Then when I read about Intel Iris Pro performance, its doing better but they promised GeForce 650M level of performance. They're between 15% to 40% short of even being close to that.
Having said that, I think the power consumption figures are very good. Impressive even.
That's true, they didn't get their target of the 650M.
However, they do get decently close (and they blow Trinity and all other iGPUs out of the water), and they do it at less than 1/2 the power consumption of a CPU+650M setup (and
way under 1/2 the power of desktop Trinity except in the worst-case). Again, for laptops and other power-constrained (or thermally constrained) environments, that's a Very Big Deal. If you're in a big desktop (or even mATX) case with enough room for a discreet GPU then it isn't a big deal. But, if you're considering using onboard graphics at all, it is by-far the best option.

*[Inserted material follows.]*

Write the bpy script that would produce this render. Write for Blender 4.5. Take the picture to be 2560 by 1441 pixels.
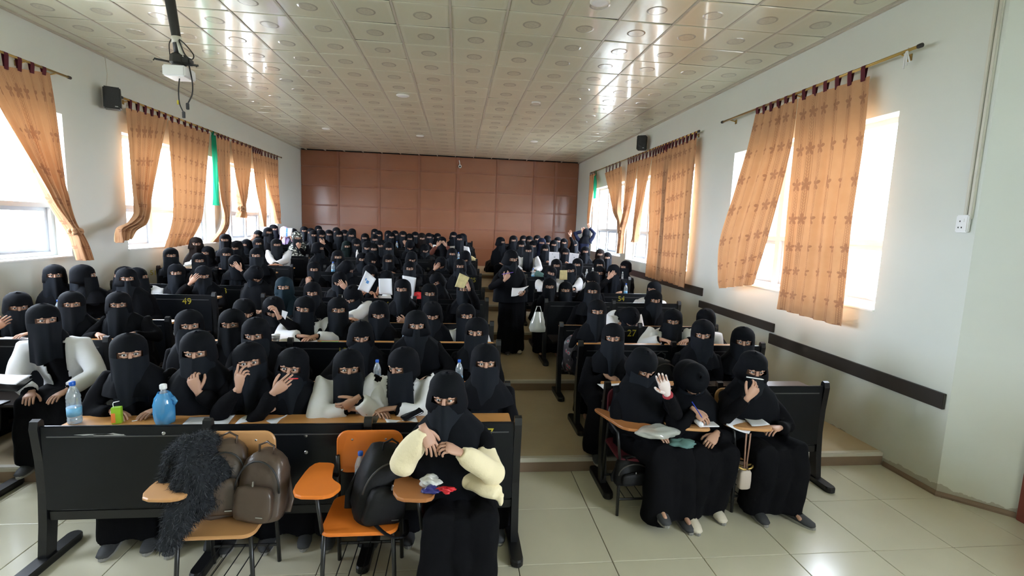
import bpy, bmesh, math, random
import numpy as np
from mathutils import Vector, Matrix, Euler
random.seed(7); RNG = np.random.default_rng(7)
for o in list(bpy.data.objects): bpy.data.objects.remove(o)
SC = bpy.context.scene
COL = SC.collection
PI = math.pi
# ------------------------------------------------------------------ camera
HC = 2.15                                   # eye height of the photographer (standing on a low platform)
FPX = 1236.34                               # focal length in pixels of the 2560 px wide frame
RW = np.array([[0.99356617, -0.02127869, -0.11123612], [-0.10766647, 0.12720595, -0.98601551], [0.03513101, 0.99164805, 0.12409652]])
cam_d = bpy.data.cameras.new('camera'); cam = bpy.data.objects.new('camera', cam_d); COL.objects.link(cam)
cam_d.sensor_width = 36.0; cam_d.lens = 36.0 * FPX / 2560.0; cam_d.clip_start = 0.05; cam_d.clip_end = 200
M = Matrix([list(r) for r in RW]).to_4x4(); M.translation = (0, 0, HC); cam.matrix_world = M
SC.camera = cam
# ------------------------------------------------------------------ sky, window portals, exposure
SKY = 6.0
w = bpy.data.worlds.new('hazy_sky'); SC.world = w; w.use_nodes = True
bg = w.node_tree.nodes['Background']; bg.inputs[0].default_value = (0.86, 0.95, 1.06, 1); bg.inputs[1].default_value = SKY
SC.view_settings.view_transform = 'Standard'; SC.view_settings.look = 'None'
SC.view_settings.gamma = 1.0; SC.view_settings.use_curve_mapping = False
SC.view_settings.exposure = 2.45
SC.cycles.use_denoising = True
SC.cycles.max_bounces = 10; SC.cycles.diffuse_bounces = 6; SC.cycles.transparent_max_bounces = 16
SC.cycles.caustics_reflective = False; SC.cycles.caustics_refractive = False; SC.cycles.sample_clamp_indirect = 8.0
XL, XR, YB, YF, ZC = -5.1, 4.09, 17.05, -2.6, 4.37
WT = 0.30                                   # wall thickness
WIN = {'left': [(1.60, 3.10, 1.55, 3.38), (4.39, 7.19, 1.55, 3.38), (8.33, 11.15, 1.58, 3.36), (11.55, 14.8, 1.58, 3.34)],  # first left window is unseen, added to light the front of the room
       'right': [(4.39, 7.19, 1.45, 3.35), (8.44, 11.75, 1.45, 3.34), (12.15, 14.95, 1.48, 3.36)]}
for sd in ('left', 'right'):
    for (a, b, z0, z1) in WIN[sd]:
        ld = bpy.data.lights.new('window_portal', 'AREA'); ld.shape = 'RECTANGLE'; ld.size = z1 - z0; ld.size_y = b - a
        ld.cycles.is_portal = True; ld.energy = 1
        lo = bpy.data.objects.new('window_portal', ld); COL.objects.link(lo)
        s = 1 if sd == 'left' else -1
        lo.location = ((XL - WT - .02) if s > 0 else (XR + WT + .02), (a + b) / 2, (z0 + z1) / 2)
        lo.rotation_euler = (0, -s * PI / 2, 0)   # light side faces the room

for (loc, sx, sy) in (((4.43 + WT + .02, -1.15, 2.35), 2.10, 1.90),):      # unseen side window, added to brighten the front floor and left wall
    ld = bpy.data.lights.new('window_portal', 'AREA'); ld.shape = 'RECTANGLE'; ld.size = sx; ld.size_y = sy; ld.cycles.is_portal = True; ld.energy = 1
    lo = bpy.data.objects.new('window_portal', ld); COL.objects.link(lo); lo.location = loc; lo.rotation_euler = (0, PI / 2, 0)
# ------------------------------------------------------------------ geometry helpers
def ray(px, py):
    c = np.array([px - 1280.0, -(py - 720.5), -FPX]); v = RW @ c
    return v
def aty(px, py, Y): v = ray(px, py); return v * (Y / v[1]) + np.array([0, 0, HC])
def atx(px, py, X): v = ray(px, py); return v * (X / v[0]) + np.array([0, 0, HC])
def atz(px, py, z): v = ray(px, py); return v * ((z - HC) / v[2]) + np.array([0, 0, HC])
def V(*a): return np.array(a, float)
def nrm(v): v = np.asarray(v, float); return v / (np.linalg.norm(v) + 1e-9)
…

Also, Ganesh wasn't reviewing GT3 at all, much less one with Crystalwell. He was reviewing GT2 (the only GPU available on the desktop variants of Haswell).
The GT2 GPU is only a modest improvement over the Ivy GPU, so his results aren't surprising at all. That's apples-to-oranges. The GT3 has
double the compute resources of the GT2, and a number of other improvements.
Again, it is MEGA-STUPID that they didn't ship the GT3 in any of their desktop chips (even the K series). Hopefully they'll see the error in their ways at some point. Perhaps it is just that they expect Apple to eat all of them that they can ship for a while, so why "waste" them on CPUs where the vast majority of users will be using a discreet GPU anyway. Maybe we'll see more here when the lower-end desktop CPUs ship later this year. The GPU is massive (over 60% of the surface area of the die, if Anand's crappy measurements/guesstimates can be believed). As
Scott Wasson from TR put it:
Once you know that, you may be shocked to hear this: Intel has no plans to bring a GT3e class chip to socketed desktop systems. These things are slated for BGA-style packages, for surface mounting into laptops and the like. I'm not sure why no one thought, "Hey, we have a CPU with a massive 128MB L4 cache. We should sell to people who want to buy it and put it into their systems." But apparently that didn't happen—or at least that guy didn't persuade everybody else.
Likewise, it is dumb that Intel's marketing idiots decided to segment the CPUs using
TSX, which will greatly blunt the impact of that exciting new ISA extension. Why, Intel, why?!?
Also, note: They completely re-architected their drivers for the entire GT series of GPUs, so we
could (if they get off their butts) see some further improvements as time goes on.
As far as PAL land framerates... Stop living somewhere weird.
Is Cryatalwell anything more than L4 cache?
A
massive 128MB L4 cache and texture cache for the GPU. On-die, with a very fast interconnect directly to the CPU/GPU. It largely mitigates the impact of having no fast GDDR-based framebuffer with its associated extremely power-hungry wide interface, at least for an iGPU solution. It is a quite clever solution, and it doubles as a massive coherent cache for the CPUs as well. The right kind of application will absolutely love having all of that cache space to play with.
If you want to read more about it, read the Anandtech article about the Iris Pro, the Tech Report Haswell review, and there's also some
good stuff in the RealWorldTech Haswell memory article (as usual, though I imagine he's working on more now that it is out).